▶ PROMPT
Copy out the complete listing, word for word.

▶ COLLECTED MATERIAL
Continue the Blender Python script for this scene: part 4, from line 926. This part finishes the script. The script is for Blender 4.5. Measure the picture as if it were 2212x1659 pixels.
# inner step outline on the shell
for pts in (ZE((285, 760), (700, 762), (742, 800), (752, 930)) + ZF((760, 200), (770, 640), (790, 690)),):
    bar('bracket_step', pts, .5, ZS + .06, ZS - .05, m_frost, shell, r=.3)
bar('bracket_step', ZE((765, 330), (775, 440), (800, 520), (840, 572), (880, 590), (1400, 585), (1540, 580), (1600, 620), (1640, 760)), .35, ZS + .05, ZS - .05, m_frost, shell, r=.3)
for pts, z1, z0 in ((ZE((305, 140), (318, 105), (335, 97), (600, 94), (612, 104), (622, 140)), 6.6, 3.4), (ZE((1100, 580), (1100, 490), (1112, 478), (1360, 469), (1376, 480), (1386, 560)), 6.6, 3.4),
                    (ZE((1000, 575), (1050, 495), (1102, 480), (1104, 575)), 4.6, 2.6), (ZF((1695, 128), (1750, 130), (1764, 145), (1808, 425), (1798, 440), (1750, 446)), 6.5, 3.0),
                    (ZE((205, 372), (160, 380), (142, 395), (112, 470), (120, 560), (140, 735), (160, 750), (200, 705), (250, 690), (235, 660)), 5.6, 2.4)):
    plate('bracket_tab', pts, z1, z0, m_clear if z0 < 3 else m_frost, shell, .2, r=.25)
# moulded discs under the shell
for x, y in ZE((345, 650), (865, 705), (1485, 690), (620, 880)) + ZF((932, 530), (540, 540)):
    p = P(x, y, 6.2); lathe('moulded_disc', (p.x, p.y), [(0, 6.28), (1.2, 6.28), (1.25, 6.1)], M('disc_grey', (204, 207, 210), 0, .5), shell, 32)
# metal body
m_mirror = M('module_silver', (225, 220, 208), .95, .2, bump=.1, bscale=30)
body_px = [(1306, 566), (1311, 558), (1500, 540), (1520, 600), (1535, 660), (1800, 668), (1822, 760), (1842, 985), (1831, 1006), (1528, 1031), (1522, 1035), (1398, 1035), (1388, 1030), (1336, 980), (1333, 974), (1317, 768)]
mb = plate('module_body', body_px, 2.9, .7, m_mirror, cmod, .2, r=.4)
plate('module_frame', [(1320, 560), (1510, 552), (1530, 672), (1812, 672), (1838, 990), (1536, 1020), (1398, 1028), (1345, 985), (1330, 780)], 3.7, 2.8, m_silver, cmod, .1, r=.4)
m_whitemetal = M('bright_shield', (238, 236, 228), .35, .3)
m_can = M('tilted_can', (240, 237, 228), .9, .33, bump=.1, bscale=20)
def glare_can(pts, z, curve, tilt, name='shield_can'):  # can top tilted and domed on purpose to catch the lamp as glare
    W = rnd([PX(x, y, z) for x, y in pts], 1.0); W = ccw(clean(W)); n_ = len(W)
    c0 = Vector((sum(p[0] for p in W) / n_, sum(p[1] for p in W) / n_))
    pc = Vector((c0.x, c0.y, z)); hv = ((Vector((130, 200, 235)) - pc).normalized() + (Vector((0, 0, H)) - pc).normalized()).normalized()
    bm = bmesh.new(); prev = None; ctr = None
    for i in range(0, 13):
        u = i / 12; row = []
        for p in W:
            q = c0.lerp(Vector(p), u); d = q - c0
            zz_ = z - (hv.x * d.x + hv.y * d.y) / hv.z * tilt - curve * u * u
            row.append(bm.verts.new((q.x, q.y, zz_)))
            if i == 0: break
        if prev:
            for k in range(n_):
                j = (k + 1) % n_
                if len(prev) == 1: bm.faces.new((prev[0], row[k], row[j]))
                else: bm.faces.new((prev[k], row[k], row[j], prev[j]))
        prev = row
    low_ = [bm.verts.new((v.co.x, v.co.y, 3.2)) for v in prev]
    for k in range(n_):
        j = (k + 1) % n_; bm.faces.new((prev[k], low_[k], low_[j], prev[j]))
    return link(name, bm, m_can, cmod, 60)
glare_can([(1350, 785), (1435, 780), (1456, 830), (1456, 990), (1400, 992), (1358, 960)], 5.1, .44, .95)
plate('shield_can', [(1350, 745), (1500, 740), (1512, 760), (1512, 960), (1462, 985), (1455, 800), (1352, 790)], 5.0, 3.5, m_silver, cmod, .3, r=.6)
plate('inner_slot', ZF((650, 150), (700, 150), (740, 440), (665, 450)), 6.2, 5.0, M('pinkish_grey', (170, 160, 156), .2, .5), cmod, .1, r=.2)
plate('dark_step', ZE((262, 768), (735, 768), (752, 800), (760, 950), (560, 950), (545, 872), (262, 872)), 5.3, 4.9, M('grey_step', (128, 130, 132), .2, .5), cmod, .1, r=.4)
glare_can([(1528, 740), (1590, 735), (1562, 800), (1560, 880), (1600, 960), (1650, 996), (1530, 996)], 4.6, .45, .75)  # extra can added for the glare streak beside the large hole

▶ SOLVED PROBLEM
Continue the Blender Python script for this scene: part 4, from line 926. This part finishes the script. The script is for Blender 4.5. Measure the picture as if it were 2212x1659 pixels.
# inner step outline on the shell
for pts in (ZE((285, 760), (700, 762), (742, 800), (752, 930)) + ZF((760, 200), (770, 640), (790, 690)),):
    bar('bracket_step', pts, .5, ZS + .06, ZS - .05, m_frost, shell, r=.3)
bar('bracket_step', ZE((765, 330), (775, 440), (800, 520), (840, 572), (880, 590), (1400, 585), (1540, 580), (1600, 620), (1640, 760)), .35, ZS + .05, ZS - .05, m_frost, shell, r=.3)
for pts, z1, z0 in ((ZE((305, 140), (318, 105), (335, 97), (600, 94), (612, 104), (622, 140)), 6.6, 3.4), (ZE((1100, 580), (1100, 490), (1112, 478), (1360, 469), (1376, 480), (1386, 560)), 6.6, 3.4),
                    (ZE((1000, 575), (1050, 495), (1102, 480), (1104, 575)), 4.6, 2.6), (ZF((1695, 128), (1750, 130), (1764, 145), (1808, 425), (1798, 440), (1750, 446)), 6.5, 3.0),
                    (ZE((205, 372), (160, 380), (142, 395), (112, 470), (120, 560), (140, 735), (160, 750), (200, 705), (250, 690), (235, 660)), 5.6, 2.4)):
    plate('bracket_tab', pts, z1, z0, m_clear if z0 < 3 else m_frost, shell, .2, r=.25)
# moulded discs under the shell
for x, y in ZE((345, 650), (865, 705), (1485, 690), (620, 880)) + ZF((932, 530), (540, 540)):
    p = P(x, y, 6.2); lathe('moulded_disc', (p.x, p.y), [(0, 6.28), (1.2, 6.28), (1.25, 6.1)], M('disc_grey', (204, 207, 210), 0, .5), shell, 32)
# metal body
m_mirror = M('module_silver', (225, 220, 208), .95, .2, bump=.1, bscale=30)
body_px = [(1306, 566), (1311, 558), (1500, 540), (1520, 600), (1535, 660), (1800, 668), (1822, 760), (1842, 985), (1831, 1006), (1528, 1031), (1522, 1035), (1398, 1035), (1388, 1030), (1336, 980), (1333, 974), (1317, 768)]
mb = plate('module_body', body_px, 2.9, .7, m_mirror, cmod, .2, r=.4)
plate('module_frame', [(1320, 560), (1510, 552), (1530, 672), (1812, 672), (1838, 990), (1536, 1020), (1398, 1028), (1345, 985), (1330, 780)], 3.7, 2.8, m_silver, cmod, .1, r=.4)
m_whitemetal = M('bright_shield', (238, 236, 228), .35, .3)
m_can = M('tilted_can', (240, 237, 228), .9, .33, bump=.1, bscale=20)
def glare_can(pts, z, curve, tilt, name='shield_can'):  # can top tilted and domed on purpose to catch the lamp as glare
    W = rnd([PX(x, y, z) for x, y in pts], 1.0); W = ccw(clean(W)); n_ = len(W)
    c0 = Vector((sum(p[0] for p in W) / n_, sum(p[1] for p in W) / n_))
    pc = Vector((c0.x, c0.y, z)); hv = ((Vector((130, 200, 235)) - pc).normalized() + (Vector((0, 0, H)) - pc).normalized()).normalized()
    bm = bmesh.new(); prev = None; ctr = None
    for i in range(0, 13):
        u = i / 12; row = []
        for p in W:
            q = c0.lerp(Vector(p), u); d = q - c0
            zz_ = z - (hv.x * d.x + hv.y * d.y) / hv.z * tilt - curve * u * u
            row.append(bm.verts.new((q.x, q.y, zz_)))
            if i == 0: break
        if prev:
            for k in range(n_):
                j = (k + 1) % n_
                if len(prev) == 1: bm.faces.new((prev[0], row[k], row[j]))
                else: bm.faces.new((prev[k], row[k], row[j], prev[j]))
        prev = row
    low_ = [bm.verts.new((v.co.x, v.co.y, 3.2)) for v in prev]
    for k in range(n_):
        j = (k + 1) % n_; bm.faces.new((prev[k], low_[k], low_[j], prev[j]))
    return link(name, bm, m_can, cmod, 60)
glare_can([(1350, 785), (1435, 780), (1456, 830), (1456, 990), (1400, 992), (1358, 960)], 5.1, .44, .95)
plate('shield_can', [(1350, 745), (1500, 740), (1512, 760), (1512, 960), (1462, 985), (1455, 800), (1352, 790)], 5.0, 3.5, m_silver, cmod, .3, r=.6)
plate('inner_slot', ZF((650, 150), (700, 150), (740, 440), (665, 450)), 6.2, 5.0, M('pinkish_grey', (170, 160, 156), .2, .5), cmod, .1, r=.2)
plate('dark_step', ZE((262, 768), (735, 768), (752, 800), (760, 950), (560, 950), (545, 872), (262, 872)), 5.3, 4.9, M('grey_step', (128, 130, 132), .2, .5), cmod, .1, r=.4)
glare_can([(1528, 740), (1590, 735), (1562, 800), (1560, 880), (1600, 960), (1650, 996), (1530, 996)], 4.6, .45, .75)  # extra can added for the glare streak beside the large hole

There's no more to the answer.